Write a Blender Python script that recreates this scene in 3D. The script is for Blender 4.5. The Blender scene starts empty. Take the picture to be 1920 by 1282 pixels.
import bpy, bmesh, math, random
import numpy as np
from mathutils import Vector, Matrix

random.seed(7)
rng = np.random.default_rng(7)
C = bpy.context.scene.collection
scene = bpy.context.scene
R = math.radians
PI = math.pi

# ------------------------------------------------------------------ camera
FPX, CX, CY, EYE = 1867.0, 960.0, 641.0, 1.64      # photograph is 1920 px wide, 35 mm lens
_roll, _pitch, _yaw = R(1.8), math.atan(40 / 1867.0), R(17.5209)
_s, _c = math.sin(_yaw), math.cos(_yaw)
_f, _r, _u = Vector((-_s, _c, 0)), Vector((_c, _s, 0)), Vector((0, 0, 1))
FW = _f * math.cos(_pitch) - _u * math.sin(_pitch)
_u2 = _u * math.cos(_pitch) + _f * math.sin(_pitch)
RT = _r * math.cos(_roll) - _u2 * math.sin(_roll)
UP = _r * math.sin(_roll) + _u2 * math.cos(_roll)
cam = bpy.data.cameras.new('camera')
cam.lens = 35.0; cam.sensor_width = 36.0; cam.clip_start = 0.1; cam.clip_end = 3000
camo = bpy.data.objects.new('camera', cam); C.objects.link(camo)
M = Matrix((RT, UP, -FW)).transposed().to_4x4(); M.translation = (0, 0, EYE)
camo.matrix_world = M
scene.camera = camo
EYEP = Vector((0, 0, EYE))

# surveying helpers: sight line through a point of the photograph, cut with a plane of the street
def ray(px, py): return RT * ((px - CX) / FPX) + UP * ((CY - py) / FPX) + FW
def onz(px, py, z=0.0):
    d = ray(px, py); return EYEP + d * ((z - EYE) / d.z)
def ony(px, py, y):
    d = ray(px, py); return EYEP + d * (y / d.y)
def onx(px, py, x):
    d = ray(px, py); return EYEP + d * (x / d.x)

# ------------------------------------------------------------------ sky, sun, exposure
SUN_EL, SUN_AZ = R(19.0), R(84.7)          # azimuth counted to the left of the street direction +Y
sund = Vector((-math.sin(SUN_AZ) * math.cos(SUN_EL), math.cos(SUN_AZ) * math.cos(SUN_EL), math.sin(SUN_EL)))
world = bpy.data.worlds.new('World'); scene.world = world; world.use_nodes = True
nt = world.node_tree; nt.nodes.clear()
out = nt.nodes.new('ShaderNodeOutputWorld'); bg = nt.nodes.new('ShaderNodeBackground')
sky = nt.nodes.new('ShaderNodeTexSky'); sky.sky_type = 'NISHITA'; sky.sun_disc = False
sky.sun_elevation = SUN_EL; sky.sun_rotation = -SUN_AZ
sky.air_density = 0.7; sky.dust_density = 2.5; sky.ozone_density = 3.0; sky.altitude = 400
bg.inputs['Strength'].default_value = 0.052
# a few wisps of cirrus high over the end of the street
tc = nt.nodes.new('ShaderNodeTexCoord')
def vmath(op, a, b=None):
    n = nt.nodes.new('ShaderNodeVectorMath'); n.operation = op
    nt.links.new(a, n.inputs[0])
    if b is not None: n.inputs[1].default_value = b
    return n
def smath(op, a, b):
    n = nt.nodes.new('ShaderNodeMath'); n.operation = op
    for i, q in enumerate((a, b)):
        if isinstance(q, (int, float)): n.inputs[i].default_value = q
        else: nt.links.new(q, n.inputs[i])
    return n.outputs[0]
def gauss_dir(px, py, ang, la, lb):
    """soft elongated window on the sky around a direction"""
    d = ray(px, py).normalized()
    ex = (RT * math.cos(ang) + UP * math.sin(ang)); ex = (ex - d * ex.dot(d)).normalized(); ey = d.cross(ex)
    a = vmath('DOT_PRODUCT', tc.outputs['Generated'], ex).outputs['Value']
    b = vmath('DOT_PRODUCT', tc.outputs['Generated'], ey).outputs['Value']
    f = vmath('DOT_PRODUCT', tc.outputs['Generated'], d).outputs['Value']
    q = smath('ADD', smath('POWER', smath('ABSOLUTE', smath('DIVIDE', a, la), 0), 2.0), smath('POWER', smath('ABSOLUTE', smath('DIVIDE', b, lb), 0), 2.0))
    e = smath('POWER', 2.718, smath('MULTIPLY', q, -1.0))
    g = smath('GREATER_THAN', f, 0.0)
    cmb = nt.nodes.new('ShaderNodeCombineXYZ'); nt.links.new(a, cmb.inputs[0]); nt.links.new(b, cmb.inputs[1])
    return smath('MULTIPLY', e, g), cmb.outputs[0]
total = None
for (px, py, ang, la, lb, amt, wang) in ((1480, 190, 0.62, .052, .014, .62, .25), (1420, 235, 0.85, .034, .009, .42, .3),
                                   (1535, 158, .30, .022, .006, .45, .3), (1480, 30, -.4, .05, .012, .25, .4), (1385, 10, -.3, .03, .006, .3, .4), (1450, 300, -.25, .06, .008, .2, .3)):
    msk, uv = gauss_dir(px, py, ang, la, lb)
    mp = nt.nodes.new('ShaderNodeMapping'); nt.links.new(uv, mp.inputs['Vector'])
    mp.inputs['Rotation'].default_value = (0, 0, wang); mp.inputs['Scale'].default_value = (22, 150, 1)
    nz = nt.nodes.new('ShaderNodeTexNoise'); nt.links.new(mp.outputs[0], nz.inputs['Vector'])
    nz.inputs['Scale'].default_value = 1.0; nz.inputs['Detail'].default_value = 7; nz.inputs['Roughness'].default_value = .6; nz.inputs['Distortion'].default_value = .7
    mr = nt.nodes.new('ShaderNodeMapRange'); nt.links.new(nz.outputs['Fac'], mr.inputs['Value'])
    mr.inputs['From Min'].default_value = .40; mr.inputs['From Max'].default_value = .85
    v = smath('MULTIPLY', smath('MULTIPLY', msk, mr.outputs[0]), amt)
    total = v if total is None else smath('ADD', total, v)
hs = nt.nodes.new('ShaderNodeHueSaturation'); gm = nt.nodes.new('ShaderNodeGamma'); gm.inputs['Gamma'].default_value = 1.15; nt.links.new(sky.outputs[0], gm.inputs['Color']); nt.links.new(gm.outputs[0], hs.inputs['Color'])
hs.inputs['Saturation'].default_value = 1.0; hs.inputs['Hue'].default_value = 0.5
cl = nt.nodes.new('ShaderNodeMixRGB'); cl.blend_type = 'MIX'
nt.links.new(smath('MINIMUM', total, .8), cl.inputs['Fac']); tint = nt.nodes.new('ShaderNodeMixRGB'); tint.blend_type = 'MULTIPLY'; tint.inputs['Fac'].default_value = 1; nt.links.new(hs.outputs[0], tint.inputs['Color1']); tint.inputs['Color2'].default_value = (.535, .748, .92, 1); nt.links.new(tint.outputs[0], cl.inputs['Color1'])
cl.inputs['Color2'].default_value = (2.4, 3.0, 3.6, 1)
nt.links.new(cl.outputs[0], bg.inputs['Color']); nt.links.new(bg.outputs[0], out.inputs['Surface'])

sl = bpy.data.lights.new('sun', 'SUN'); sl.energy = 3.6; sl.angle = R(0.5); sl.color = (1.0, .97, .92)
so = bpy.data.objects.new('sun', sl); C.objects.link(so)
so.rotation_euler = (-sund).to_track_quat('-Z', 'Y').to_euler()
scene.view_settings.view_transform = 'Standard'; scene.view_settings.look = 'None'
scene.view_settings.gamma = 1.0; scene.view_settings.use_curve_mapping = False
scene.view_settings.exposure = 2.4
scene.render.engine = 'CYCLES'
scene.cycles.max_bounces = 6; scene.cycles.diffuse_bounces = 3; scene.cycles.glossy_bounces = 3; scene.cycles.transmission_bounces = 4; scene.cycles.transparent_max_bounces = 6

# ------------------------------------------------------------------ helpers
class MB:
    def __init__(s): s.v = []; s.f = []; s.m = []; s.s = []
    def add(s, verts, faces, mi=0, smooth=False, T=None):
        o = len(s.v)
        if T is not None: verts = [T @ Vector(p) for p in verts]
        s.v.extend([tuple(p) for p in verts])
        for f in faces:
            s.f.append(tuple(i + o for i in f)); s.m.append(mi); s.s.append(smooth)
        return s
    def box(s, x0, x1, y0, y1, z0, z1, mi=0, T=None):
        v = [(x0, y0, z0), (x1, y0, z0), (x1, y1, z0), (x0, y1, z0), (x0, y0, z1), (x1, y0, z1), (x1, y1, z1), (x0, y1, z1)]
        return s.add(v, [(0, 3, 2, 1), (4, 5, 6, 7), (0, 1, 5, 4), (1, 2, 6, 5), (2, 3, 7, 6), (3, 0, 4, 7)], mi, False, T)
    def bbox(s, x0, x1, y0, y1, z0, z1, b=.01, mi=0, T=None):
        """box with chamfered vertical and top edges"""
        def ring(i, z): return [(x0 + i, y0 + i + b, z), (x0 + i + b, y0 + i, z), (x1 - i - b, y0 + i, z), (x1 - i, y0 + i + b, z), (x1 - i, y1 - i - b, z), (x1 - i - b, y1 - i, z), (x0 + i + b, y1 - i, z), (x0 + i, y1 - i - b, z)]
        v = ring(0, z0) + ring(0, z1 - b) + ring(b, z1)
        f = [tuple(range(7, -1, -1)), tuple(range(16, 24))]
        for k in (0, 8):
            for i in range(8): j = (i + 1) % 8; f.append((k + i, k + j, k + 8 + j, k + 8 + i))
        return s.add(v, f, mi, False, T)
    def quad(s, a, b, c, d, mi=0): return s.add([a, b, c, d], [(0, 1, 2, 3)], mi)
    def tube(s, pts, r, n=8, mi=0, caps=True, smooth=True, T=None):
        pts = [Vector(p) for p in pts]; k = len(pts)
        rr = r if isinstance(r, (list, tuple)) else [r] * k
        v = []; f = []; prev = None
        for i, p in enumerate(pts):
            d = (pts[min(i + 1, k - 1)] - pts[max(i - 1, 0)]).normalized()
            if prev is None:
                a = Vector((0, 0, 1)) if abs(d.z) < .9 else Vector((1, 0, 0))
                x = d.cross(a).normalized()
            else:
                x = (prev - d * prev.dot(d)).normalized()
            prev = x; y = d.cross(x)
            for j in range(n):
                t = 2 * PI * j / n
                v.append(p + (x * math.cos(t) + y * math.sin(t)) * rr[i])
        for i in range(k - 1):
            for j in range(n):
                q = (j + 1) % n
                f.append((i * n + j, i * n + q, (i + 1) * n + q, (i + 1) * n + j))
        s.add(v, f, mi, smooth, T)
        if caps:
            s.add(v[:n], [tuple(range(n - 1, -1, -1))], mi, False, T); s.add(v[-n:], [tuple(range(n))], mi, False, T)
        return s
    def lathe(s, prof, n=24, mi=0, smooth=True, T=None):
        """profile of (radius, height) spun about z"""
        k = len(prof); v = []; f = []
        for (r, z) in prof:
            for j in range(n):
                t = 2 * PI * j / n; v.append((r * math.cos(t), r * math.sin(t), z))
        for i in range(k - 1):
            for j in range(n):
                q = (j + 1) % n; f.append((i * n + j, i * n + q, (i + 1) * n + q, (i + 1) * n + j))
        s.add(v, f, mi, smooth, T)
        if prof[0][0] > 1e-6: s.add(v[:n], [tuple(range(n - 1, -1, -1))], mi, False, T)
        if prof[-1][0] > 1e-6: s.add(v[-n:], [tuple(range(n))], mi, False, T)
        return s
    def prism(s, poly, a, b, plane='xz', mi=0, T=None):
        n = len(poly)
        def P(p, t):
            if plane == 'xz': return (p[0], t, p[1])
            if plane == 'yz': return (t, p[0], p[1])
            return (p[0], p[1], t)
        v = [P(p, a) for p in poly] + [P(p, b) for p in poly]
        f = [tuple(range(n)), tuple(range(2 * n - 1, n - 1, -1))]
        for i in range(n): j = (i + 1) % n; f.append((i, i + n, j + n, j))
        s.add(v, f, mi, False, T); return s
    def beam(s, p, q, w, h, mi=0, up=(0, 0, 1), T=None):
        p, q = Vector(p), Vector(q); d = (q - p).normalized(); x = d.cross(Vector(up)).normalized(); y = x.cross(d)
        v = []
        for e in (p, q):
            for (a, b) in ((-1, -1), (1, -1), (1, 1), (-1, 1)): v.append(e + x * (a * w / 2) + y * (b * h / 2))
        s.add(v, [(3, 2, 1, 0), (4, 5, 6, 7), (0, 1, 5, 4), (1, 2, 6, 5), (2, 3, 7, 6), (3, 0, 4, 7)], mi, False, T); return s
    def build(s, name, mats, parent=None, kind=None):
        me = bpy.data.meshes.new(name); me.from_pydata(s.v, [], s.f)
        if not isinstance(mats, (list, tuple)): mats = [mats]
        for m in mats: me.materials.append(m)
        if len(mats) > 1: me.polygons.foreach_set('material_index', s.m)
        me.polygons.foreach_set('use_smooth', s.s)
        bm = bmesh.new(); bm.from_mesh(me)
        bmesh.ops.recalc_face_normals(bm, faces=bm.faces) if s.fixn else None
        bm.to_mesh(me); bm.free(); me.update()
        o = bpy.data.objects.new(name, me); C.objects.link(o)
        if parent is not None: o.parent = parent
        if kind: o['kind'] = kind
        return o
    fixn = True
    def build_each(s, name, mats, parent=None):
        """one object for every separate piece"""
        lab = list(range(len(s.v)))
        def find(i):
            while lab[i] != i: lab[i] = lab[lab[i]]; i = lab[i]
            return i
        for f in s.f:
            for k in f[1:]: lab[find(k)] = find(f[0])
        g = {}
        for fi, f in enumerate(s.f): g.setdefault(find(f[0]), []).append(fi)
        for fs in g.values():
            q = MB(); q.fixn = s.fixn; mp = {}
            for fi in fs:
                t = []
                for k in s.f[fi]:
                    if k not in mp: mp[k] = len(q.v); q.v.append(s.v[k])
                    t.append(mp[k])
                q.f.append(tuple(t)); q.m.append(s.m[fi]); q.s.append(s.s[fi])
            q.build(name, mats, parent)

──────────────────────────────

THE PROBLEM
Write out exactly, please, the lines beginning at the start of the material and ending with the line that holds "EYEP = Vector((0, 0, EYE))", both included.

RESULT OF THE TASK
Write a Blender Python script that recreates this scene in 3D. The script is for Blender 4.5. The Blender scene starts empty. Take the picture to be 1920 by 1282 pixels.
import bpy, bmesh, math, random
import numpy as np
from mathutils import Vector, Matrix

random.seed(7)
rng = np.random.default_rng(7)
C = bpy.context.scene.collection
scene = bpy.context.scene
R = math.radians
PI = math.pi

# ------------------------------------------------------------------ camera
FPX, CX, CY, EYE = 1867.0, 960.0, 641.0, 1.64      # photograph is 1920 px wide, 35 mm lens
_roll, _pitch, _yaw = R(1.8), math.atan(40 / 1867.0), R(17.5209)
_s, _c = math.sin(_yaw), math.cos(_yaw)
_f, _r, _u = Vector((-_s, _c, 0)), Vector((_c, _s, 0)), Vector((0, 0, 1))
FW = _f * math.cos(_pitch) - _u * math.sin(_pitch)
_u2 = _u * math.cos(_pitch) + _f * math.sin(_pitch)
RT = _r * math.cos(_roll) - _u2 * math.sin(_roll)
UP = _r * math.sin(_roll) + _u2 * math.cos(_roll)
cam = bpy.data.cameras.new('camera')
cam.lens = 35.0; cam.sensor_width = 36.0; cam.clip_start = 0.1; cam.clip_end = 3000
camo = bpy.data.objects.new('camera', cam); C.objects.link(camo)
M = Matrix((RT, UP, -FW)).transposed().to_4x4(); M.translation = (0, 0, EYE)
camo.matrix_world = M
scene.camera = camo
EYEP = Vector((0, 0, EYE))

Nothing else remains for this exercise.